Securities and Exchange Commission Chairman Mary Schapiro recently made her 43rd appearance before a congressional committee during her three-year tenure. Over the last 15 months, her visits to Capitol Hill have been especially challenging.
Every time the SEC boss sets foot in a House hearing room, the majority Republicans question her about Dodd-Frank financial law rules, press her on what they say is a poorly functioning agency and look skeptically at her funding requests.
A former SEC chairman says that Ms. Schapiro is running a unique gauntlet.
“I think she's done a fine job under very, very difficult circumstances,” Arthur Levitt Jr., who was SEC chair during the Clinton administration, said on May 1 at the Bloomberg Washington Summit. “She's had constant harassment from appropriators, from congressional overseers, and I wish she had more outspoken support from the administration as well.”
Mr. Levitt got into a tit-for-tat with Rep. Scott Garrett, R-N.J., chairman of the House Financial Services Subcommittee on Capital Markets. Such theatrics, although common on TV talk shows, are still fairly rare for a Washington event.
In his remarks, Mr. Garrett also praised Ms. Schapiro.
“I think she's done an admirable job in the difficult time that she's come into the position,” Mr. Garrett said, adding that she “tends to be responsive” to concerns that he and his GOP colleagues raise.
But Mr. Garrett defended the prerogative of hauling Ms. Schapiro up to Capitol Hill. “It's appropriate that we have her before Congress,” Mr. Garrett said. “That's congressional oversight.”
Before he could finish, Mr. Levitt cut him off.
“I don't think any chair of the SEC has ever faced the problems, the issues, the harassment and the bedevilment that Mary Schapiro has had,” Mr. Levitt said.
Mr. Garrett jumped back in and reiterated, “It's Congress performing its constitutional responsibility.”
The political tension isn't limited to the congressional arena. It also occurs behind the closed doors – and at the open meetings – of the agency. Two prominent examples involve issues important to investment advisers.

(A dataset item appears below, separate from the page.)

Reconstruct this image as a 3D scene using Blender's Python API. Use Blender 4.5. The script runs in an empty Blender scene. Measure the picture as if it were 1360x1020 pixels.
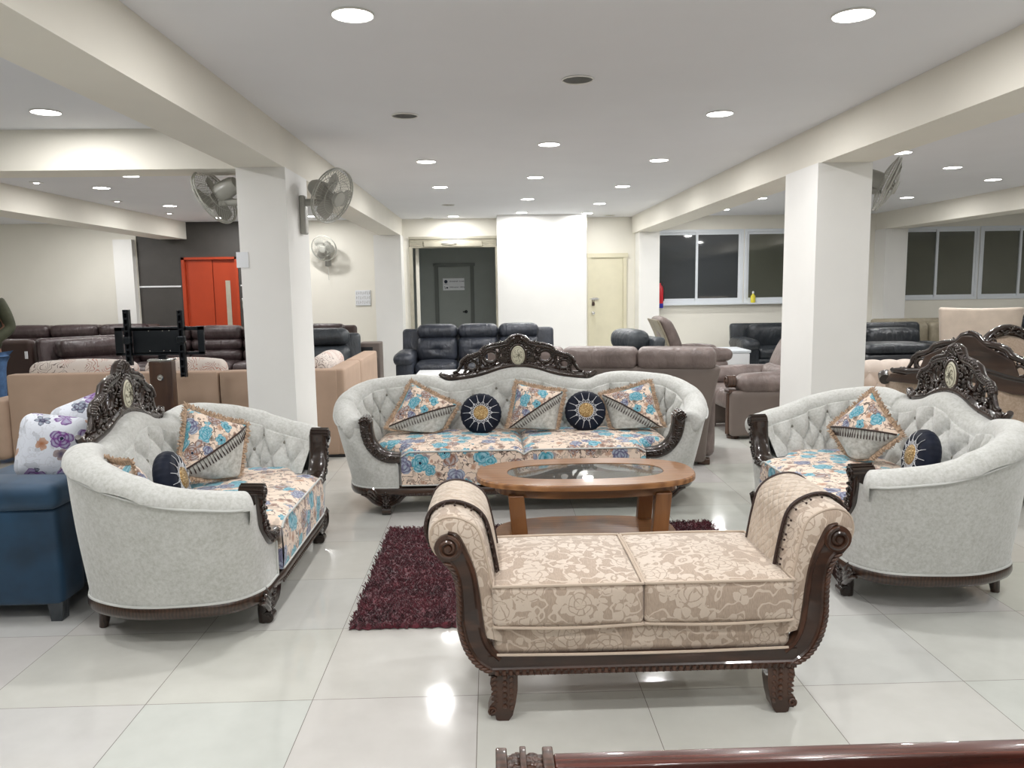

First, Ms. Schapiro may not be able to cobble together support from at least three commissioners to approve
money-market-fund reform. Observers say that the two Republican commissioners – Troy Paredes and Daniel Gallagher Jr. – will almost certainly oppose it. Ms. Schapiro and Commissioner Elisse Walter would support it, while Commissioner Luis Aguilar is the swing vote.
When Republicans took over the House in January 2011, the Republicans on the Commission asserted themselves on the issue of fiduciary-duty for retail investment advice. Mr. Paredes and then-Commissioner Kathleen Casey
dissented from an SEC-staff report recommending that the agency move forward with a rule.
Mr. Paredes and Ms. Casey maintained that the report lacked sufficient economic analysis to support its conclusion, presenting an argument that has been at the heart of GOP attacks on Dodd-Frank rules. The SEC has delayed a universal-fiduciary-duty regulation until after it conducts a cost-benefit analysis.
There's a different atmosphere on the Commission than when Richard Breeden was chair during the George H.W. Bush administration.
“I wouldn't bring anything up unless we had four votes,” Mr. Breeden said on the sidelines of the Bloomberg conference. “I was there at a time when there was less partisanship within the commission. There were no party-line votes.”
To keep the peace on the commission and with Capitol Hill Republicans, Ms. Schapiro has combined being firm with seeking wide-ranging input from industry and investor advocates.
“Mary has always been a sensitive chair,” Mr. Breeden said. “She listens to people. She's good at discussing issues.”